In Leaving the Self Behind, Nathan Snaza employs a disorientating and confounding experience of listening to Blut Aus Nord’s 2006 album MoRT as a device to explore ideas of dissolution in this volume’s longest contribution at seventeen pages. Snaza situates black metal’s idea of the annihilation of self in opposition to the Enlightenment, preferring instead a practice of Endarkenment; a term taken from a track title by another French black metal band, Obscurus Advocam. Endarkenment as described by Snaza is an inversion of Enlightenment and its goals, being an attunement to the dark which animates the world via strategies of interference. But it’s also effectively just a fancier name for the kind of fair-is-foul foul-is-fair rhetoric that can be found in any black metal album or interview.

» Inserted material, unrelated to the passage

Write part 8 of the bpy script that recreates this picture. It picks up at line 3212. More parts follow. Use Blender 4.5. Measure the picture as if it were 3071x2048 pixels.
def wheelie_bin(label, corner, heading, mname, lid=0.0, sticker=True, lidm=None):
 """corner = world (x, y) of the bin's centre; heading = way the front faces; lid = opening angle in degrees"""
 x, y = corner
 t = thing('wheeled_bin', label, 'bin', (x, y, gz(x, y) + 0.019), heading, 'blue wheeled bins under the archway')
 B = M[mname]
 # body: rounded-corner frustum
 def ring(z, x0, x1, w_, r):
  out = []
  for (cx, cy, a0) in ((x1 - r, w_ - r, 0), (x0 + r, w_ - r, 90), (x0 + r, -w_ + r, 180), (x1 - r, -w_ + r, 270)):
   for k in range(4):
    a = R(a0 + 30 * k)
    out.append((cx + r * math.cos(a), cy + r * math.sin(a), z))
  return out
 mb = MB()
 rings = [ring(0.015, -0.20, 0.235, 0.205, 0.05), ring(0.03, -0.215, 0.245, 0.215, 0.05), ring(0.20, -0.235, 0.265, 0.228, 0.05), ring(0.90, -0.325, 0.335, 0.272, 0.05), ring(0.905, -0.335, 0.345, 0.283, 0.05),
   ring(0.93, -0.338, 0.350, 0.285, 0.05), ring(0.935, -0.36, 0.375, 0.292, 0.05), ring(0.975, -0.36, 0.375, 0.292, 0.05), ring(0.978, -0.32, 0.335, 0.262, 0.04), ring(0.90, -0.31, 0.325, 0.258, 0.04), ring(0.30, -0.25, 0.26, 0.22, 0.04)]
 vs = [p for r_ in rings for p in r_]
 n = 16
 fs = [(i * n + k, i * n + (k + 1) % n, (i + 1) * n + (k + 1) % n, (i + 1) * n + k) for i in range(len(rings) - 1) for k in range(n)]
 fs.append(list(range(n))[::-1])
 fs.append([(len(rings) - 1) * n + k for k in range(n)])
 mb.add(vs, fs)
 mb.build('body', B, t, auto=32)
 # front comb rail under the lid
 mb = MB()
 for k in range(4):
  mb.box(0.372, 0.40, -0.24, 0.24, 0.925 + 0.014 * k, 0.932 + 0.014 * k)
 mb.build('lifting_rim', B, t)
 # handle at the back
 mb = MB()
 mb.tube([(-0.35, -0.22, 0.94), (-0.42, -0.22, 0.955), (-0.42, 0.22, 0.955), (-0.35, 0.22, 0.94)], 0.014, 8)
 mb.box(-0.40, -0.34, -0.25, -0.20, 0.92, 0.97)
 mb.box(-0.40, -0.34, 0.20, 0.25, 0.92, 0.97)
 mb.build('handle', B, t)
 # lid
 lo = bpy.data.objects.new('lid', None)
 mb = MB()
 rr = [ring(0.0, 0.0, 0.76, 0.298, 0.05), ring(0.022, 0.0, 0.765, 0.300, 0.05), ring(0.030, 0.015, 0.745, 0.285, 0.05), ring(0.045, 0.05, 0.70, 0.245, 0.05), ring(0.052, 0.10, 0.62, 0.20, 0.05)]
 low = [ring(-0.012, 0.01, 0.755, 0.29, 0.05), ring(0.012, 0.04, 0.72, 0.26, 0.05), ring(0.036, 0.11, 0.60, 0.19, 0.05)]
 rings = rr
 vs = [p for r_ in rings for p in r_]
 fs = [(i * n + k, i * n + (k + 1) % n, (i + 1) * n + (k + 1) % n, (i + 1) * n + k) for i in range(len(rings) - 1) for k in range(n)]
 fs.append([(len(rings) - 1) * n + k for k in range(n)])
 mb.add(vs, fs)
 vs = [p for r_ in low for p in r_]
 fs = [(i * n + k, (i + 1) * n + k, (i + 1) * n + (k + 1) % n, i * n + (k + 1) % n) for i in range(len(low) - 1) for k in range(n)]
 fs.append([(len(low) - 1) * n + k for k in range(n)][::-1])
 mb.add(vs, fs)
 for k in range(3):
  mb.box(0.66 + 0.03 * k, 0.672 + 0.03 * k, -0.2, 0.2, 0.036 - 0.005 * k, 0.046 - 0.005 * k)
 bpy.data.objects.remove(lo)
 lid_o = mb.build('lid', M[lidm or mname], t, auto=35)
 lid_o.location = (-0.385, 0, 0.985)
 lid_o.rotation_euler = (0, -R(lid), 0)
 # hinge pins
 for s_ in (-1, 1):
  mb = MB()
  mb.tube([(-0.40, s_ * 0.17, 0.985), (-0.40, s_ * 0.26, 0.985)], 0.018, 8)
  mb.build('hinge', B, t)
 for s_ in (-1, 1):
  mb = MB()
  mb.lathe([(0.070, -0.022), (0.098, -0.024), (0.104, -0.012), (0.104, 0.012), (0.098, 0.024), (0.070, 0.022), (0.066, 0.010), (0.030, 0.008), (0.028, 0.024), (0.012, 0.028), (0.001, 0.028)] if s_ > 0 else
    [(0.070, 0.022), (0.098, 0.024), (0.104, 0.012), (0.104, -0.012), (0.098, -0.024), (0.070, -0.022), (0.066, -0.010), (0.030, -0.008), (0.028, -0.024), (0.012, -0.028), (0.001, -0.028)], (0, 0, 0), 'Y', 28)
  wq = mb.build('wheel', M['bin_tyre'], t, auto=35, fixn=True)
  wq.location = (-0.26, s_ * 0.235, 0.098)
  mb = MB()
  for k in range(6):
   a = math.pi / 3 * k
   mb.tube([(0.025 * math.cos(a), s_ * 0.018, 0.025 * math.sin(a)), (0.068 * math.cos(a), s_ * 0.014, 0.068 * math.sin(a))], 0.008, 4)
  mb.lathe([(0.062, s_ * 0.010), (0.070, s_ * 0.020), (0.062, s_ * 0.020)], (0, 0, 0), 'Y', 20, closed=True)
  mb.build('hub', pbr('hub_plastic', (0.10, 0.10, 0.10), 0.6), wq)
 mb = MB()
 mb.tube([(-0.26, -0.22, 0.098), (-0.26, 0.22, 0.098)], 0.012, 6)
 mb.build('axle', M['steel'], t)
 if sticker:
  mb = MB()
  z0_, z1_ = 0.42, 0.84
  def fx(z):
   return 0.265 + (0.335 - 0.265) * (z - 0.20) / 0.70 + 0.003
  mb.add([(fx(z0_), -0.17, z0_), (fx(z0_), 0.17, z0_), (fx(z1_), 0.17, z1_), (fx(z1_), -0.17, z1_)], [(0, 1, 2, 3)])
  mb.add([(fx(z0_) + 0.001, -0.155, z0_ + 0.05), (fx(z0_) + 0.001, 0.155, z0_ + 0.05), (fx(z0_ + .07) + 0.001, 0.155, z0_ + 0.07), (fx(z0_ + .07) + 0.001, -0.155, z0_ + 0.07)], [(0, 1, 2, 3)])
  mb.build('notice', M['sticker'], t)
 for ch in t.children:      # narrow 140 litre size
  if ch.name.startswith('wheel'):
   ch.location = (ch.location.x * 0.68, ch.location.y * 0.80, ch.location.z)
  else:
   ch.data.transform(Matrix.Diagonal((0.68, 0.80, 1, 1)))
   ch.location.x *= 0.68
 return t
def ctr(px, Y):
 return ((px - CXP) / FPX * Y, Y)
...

Bert Stabler’s False Atonality, True Non-Totality mirrors his contribution to the previous volume of Helvete, being a little aimless, beginning with a several page discussion of noise theory via an interaction between Seth Kim-Cohen and Christoph Cox in the pages of Artforum, before going, well, all over the place. Stabler has a tendency to write in flowery, categorical statements that easily grate, especially when these utterances and metaphorical models seem off the mark despite their attempt at glib profundity. Black metal, for example, apparently hopes to evoke “leftover radiation from the Big Bang… or the ancient poisonous corpse-sludge of petroleum” but instead its “familiar roar is of the throng and its bloody flag flapping turgid in an icy gale, visible by the dim embers of an incinerated basilica” whatever that picturesque image is supposed to mean. Similarly, and quite categorically, black metal apparently “derives its potency from just the lack of interest in getting-anything-done,” and black metal “evokes the formlessness of physical and mental background buzz, at the same time as it attempts to be an anthem, a hymn, or a retort.” At four pages, this lack of interest in getting-anything-done it is mercifully short, huzzah.
In this volume’s final piece, Kyle McGee devotes a substantial fifteen pages to Pennsylvania’s purveyors of industrial black noise T.O.M.B. in what amounts to a paean to their sound, gushing with torrents of picturesque praise that are appropriate given how much their music conveys ideas of bludgeoning cascades and violent sanguine flows. It is because of this relation to its subject matter that there is an appropriateness to McGee’s theoretically dense yet bloody and visceral language, as typified by the glorious subtitle Grotesque Indexicality, Black Sites, and the Cryptology of the Sonorous Irreflective in T.O.M.B; unlike Stabler’s bewildering landscape of flaccid flags and dim embers. McGee views T.O.M.B.’s music with a suitably corporeal analytical model that he calls an excarnation of place, a stripping away of flesh that stands in contrast to the Church’s investment in incarnation, in which there is a profanation and deterritorialisation of spaces, objects and bodies. Of course, this doesn’t preclude one from being pragmatic and saying that this elaborate paean could equally be an exercise in hyperbole and ornamentation, reading far more than necessary into what could equally be viewed as just some hideous racket.
With its emphasis on stygian artwork and only five written contributions, this third volume of Helvete feels a little lacking. None of the written pieces really stand out in the way others have in previous volumes, and only Pröll’s Vocal Distortion and McGee’s grandiloquent consideration of T.O.M.B. manage to be both enjoyable and memorable. Otherwise, there’s an impression of diminishing returns, and given that there was never a fourth volume in this series, this murky well seems to have run dry.